_Data provided_:
########################################

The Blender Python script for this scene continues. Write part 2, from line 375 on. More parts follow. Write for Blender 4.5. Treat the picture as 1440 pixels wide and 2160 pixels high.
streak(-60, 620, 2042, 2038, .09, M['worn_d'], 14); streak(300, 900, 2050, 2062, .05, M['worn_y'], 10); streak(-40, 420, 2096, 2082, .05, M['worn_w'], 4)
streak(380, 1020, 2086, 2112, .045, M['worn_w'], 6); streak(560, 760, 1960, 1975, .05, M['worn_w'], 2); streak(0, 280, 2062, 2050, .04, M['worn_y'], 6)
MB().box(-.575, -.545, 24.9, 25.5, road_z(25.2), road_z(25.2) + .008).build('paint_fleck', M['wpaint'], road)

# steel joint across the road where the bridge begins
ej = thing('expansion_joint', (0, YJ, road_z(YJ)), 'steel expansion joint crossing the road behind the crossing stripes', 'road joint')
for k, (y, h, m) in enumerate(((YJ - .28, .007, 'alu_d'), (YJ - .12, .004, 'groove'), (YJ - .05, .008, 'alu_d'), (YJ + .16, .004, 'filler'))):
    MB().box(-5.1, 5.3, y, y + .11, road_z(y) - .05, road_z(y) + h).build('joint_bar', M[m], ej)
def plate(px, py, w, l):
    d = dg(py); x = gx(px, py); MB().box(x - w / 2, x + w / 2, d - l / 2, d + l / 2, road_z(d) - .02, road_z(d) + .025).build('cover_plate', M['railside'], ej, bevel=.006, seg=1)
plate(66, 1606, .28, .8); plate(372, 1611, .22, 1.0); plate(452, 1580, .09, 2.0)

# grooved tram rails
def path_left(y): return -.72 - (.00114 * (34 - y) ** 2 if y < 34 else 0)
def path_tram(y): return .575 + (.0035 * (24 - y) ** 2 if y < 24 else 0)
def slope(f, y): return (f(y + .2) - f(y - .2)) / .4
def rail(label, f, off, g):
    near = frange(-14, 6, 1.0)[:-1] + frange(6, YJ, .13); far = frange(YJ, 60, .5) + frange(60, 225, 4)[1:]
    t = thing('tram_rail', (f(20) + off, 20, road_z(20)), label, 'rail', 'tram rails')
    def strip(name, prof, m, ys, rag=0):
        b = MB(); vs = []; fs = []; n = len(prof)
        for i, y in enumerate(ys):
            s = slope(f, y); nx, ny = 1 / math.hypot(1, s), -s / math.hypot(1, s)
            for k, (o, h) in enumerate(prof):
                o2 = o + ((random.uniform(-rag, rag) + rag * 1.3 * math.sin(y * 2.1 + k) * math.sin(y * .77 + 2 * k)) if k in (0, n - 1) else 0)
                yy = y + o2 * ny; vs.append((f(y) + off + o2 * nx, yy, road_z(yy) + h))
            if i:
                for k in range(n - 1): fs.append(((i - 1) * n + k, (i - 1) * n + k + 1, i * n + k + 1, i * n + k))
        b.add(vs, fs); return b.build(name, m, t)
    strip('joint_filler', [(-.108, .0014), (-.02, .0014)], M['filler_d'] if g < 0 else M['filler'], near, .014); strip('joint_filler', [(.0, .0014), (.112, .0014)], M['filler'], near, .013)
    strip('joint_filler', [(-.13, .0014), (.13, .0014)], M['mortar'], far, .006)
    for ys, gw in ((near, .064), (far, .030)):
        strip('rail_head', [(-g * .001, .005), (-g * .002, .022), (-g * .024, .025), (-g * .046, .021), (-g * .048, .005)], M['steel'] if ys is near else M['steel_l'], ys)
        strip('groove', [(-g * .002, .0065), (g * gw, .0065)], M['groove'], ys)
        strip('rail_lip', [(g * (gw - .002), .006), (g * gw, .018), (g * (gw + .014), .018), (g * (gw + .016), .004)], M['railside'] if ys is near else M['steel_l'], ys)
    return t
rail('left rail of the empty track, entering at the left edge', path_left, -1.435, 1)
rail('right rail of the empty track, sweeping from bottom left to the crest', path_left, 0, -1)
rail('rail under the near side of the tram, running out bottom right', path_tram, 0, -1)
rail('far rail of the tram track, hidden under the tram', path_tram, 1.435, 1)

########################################

_What is asked_: Working from the material above, retype it in its entirety without change.

_Complete output_:
The Blender Python script for this scene continues. Write part 2, from line 375 on. More parts follow. Write for Blender 4.5. Treat the picture as 1440 pixels wide and 2160 pixels high.
streak(-60, 620, 2042, 2038, .09, M['worn_d'], 14); streak(300, 900, 2050, 2062, .05, M['worn_y'], 10); streak(-40, 420, 2096, 2082, .05, M['worn_w'], 4)
streak(380, 1020, 2086, 2112, .045, M['worn_w'], 6); streak(560, 760, 1960, 1975, .05, M['worn_w'], 2); streak(0, 280, 2062, 2050, .04, M['worn_y'], 6)
MB().box(-.575, -.545, 24.9, 25.5, road_z(25.2), road_z(25.2) + .008).build('paint_fleck', M['wpaint'], road)

# steel joint across the road where the bridge begins
ej = thing('expansion_joint', (0, YJ, road_z(YJ)), 'steel expansion joint crossing the road behind the crossing stripes', 'road joint')
for k, (y, h, m) in enumerate(((YJ - .28, .007, 'alu_d'), (YJ - .12, .004, 'groove'), (YJ - .05, .008, 'alu_d'), (YJ + .16, .004, 'filler'))):
    MB().box(-5.1, 5.3, y, y + .11, road_z(y) - .05, road_z(y) + h).build('joint_bar', M[m], ej)
def plate(px, py, w, l):
    d = dg(py); x = gx(px, py); MB().box(x - w / 2, x + w / 2, d - l / 2, d + l / 2, road_z(d) - .02, road_z(d) + .025).build('cover_plate', M['railside'], ej, bevel=.006, seg=1)
plate(66, 1606, .28, .8); plate(372, 1611, .22, 1.0); plate(452, 1580, .09, 2.0)

# grooved tram rails
def path_left(y): return -.72 - (.00114 * (34 - y) ** 2 if y < 34 else 0)
def path_tram(y): return .575 + (.0035 * (24 - y) ** 2 if y < 24 else 0)
def slope(f, y): return (f(y + .2) - f(y - .2)) / .4
def rail(label, f, off, g):
    near = frange(-14, 6, 1.0)[:-1] + frange(6, YJ, .13); far = frange(YJ, 60, .5) + frange(60, 225, 4)[1:]
    t = thing('tram_rail', (f(20) + off, 20, road_z(20)), label, 'rail', 'tram rails')
    def strip(name, prof, m, ys, rag=0):
        b = MB(); vs = []; fs = []; n = len(prof)
        for i, y in enumerate(ys):
            s = slope(f, y); nx, ny = 1 / math.hypot(1, s), -s / math.hypot(1, s)
            for k, (o, h) in enumerate(prof):
                o2 = o + ((random.uniform(-rag, rag) + rag * 1.3 * math.sin(y * 2.1 + k) * math.sin(y * .77 + 2 * k)) if k in (0, n - 1) else 0)
                yy = y + o2 * ny; vs.append((f(y) + off + o2 * nx, yy, road_z(yy) + h))
            if i:
                for k in range(n - 1): fs.append(((i - 1) * n + k, (i - 1) * n + k + 1, i * n + k + 1, i * n + k))
        b.add(vs, fs); return b.build(name, m, t)
    strip('joint_filler', [(-.108, .0014), (-.02, .0014)], M['filler_d'] if g < 0 else M['filler'], near, .014); strip('joint_filler', [(.0, .0014), (.112, .0014)], M['filler'], near, .013)
    strip('joint_filler', [(-.13, .0014), (.13, .0014)], M['mortar'], far, .006)
    for ys, gw in ((near, .064), (far, .030)):
        strip('rail_head', [(-g * .001, .005), (-g * .002, .022), (-g * .024, .025), (-g * .046, .021), (-g * .048, .005)], M['steel'] if ys is near else M['steel_l'], ys)
        strip('groove', [(-g * .002, .0065), (g * gw, .0065)], M['groove'], ys)
        strip('rail_lip', [(g * (gw - .002), .006), (g * gw, .018), (g * (gw + .014), .018), (g * (gw + .016), .004)], M['railside'] if ys is near else M['steel_l'], ys)
    return t
rail('left rail of the empty track, entering at the left edge', path_left, -1.435, 1)
rail('right rail of the empty track, sweeping from bottom left to the crest', path_left, 0, -1)
rail('rail under the near side of the tram, running out bottom right', path_tram, 0, -1)
rail('far rail of the tram track, hidden under the tram', path_tram, 1.435, 1)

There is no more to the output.